Dataset extract -
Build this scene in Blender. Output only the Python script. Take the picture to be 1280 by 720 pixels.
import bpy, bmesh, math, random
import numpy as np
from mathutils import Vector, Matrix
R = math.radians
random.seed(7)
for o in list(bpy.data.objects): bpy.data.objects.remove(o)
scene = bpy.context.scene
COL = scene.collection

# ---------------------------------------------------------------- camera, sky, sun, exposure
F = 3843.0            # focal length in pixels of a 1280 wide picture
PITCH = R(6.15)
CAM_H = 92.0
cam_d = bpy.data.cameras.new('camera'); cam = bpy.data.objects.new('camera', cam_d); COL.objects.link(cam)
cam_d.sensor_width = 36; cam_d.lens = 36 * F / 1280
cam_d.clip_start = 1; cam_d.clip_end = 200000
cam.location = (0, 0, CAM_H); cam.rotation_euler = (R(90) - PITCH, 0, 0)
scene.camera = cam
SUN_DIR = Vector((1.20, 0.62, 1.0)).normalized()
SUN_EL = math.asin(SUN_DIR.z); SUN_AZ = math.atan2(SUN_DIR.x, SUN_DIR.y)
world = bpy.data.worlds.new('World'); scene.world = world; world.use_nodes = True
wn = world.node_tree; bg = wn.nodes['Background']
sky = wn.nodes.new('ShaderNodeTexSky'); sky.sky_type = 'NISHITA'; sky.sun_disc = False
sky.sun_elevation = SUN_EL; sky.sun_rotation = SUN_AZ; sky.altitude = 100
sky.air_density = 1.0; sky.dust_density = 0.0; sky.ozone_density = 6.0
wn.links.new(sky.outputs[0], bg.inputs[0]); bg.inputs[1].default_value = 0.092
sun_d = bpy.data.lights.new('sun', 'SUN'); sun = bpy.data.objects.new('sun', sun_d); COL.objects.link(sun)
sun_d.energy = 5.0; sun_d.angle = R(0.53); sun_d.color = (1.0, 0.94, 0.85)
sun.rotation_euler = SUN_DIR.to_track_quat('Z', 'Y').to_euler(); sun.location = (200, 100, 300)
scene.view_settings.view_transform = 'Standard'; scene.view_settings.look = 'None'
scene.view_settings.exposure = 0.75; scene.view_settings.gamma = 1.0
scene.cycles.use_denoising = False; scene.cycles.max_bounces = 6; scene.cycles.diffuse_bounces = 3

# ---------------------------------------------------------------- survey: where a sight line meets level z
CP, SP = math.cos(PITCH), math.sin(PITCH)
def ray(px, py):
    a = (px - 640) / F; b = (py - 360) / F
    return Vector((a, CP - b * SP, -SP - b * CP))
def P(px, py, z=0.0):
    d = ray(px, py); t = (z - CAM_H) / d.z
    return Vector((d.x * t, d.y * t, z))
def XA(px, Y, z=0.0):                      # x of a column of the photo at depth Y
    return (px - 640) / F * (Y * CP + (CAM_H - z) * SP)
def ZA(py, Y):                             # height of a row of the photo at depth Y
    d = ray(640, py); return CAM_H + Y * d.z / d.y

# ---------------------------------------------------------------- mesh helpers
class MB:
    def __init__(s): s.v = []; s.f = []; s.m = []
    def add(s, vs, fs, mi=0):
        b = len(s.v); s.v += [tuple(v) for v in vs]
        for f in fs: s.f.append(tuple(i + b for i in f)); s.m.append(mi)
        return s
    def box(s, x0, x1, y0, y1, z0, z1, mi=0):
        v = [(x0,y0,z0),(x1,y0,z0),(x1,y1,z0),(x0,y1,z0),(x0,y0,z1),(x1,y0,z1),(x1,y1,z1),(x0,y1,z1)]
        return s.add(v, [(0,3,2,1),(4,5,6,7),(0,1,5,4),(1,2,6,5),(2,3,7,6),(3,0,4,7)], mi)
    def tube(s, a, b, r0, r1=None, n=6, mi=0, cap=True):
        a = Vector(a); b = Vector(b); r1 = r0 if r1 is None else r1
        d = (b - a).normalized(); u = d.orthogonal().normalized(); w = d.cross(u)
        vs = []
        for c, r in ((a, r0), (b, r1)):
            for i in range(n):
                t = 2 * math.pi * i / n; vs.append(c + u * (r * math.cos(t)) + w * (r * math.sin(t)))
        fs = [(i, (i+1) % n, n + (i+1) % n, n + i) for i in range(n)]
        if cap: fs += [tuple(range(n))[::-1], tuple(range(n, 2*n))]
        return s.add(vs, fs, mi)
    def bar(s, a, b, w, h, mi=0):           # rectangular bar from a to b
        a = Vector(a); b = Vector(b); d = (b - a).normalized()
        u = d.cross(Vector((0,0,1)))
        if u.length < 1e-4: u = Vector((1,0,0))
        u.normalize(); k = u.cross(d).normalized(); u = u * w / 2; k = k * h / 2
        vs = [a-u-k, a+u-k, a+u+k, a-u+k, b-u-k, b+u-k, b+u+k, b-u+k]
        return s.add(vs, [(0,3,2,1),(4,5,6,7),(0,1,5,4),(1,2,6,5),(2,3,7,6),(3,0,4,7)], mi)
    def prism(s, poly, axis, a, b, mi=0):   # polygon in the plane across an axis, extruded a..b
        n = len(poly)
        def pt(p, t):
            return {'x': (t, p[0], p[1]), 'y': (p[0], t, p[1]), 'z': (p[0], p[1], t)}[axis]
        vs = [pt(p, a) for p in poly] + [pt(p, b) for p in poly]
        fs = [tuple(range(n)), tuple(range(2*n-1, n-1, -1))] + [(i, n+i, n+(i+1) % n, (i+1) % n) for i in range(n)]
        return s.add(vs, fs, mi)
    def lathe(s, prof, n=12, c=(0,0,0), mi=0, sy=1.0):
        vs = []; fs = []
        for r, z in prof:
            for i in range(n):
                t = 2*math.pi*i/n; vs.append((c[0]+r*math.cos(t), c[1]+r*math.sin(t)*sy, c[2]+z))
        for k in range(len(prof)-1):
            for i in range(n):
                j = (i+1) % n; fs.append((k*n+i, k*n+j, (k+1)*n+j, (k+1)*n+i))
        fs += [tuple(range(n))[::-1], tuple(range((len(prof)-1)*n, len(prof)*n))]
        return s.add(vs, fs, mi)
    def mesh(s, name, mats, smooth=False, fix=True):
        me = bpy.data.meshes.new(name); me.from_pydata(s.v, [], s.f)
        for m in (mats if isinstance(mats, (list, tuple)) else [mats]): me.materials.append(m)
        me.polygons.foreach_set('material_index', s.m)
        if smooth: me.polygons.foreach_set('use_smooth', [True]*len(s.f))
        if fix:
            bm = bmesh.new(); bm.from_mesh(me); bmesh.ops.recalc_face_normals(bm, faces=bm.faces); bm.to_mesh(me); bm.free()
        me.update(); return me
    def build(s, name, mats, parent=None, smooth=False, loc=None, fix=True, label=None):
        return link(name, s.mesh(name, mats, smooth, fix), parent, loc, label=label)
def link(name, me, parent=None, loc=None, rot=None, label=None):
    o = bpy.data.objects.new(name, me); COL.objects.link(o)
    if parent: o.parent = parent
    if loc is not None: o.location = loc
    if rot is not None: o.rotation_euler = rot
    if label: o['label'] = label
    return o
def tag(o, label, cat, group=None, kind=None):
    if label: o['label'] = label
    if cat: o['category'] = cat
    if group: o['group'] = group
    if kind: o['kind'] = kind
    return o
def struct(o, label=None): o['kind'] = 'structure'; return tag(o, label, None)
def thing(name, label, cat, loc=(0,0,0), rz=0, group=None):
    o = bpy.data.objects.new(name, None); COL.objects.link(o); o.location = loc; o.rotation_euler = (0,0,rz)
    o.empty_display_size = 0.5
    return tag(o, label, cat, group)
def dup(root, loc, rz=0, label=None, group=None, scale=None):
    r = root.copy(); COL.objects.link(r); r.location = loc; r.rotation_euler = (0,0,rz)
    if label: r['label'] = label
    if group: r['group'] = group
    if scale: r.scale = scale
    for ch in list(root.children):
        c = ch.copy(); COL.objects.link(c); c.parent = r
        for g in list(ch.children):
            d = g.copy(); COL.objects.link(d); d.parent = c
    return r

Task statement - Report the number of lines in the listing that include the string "picture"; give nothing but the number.

Task response - 2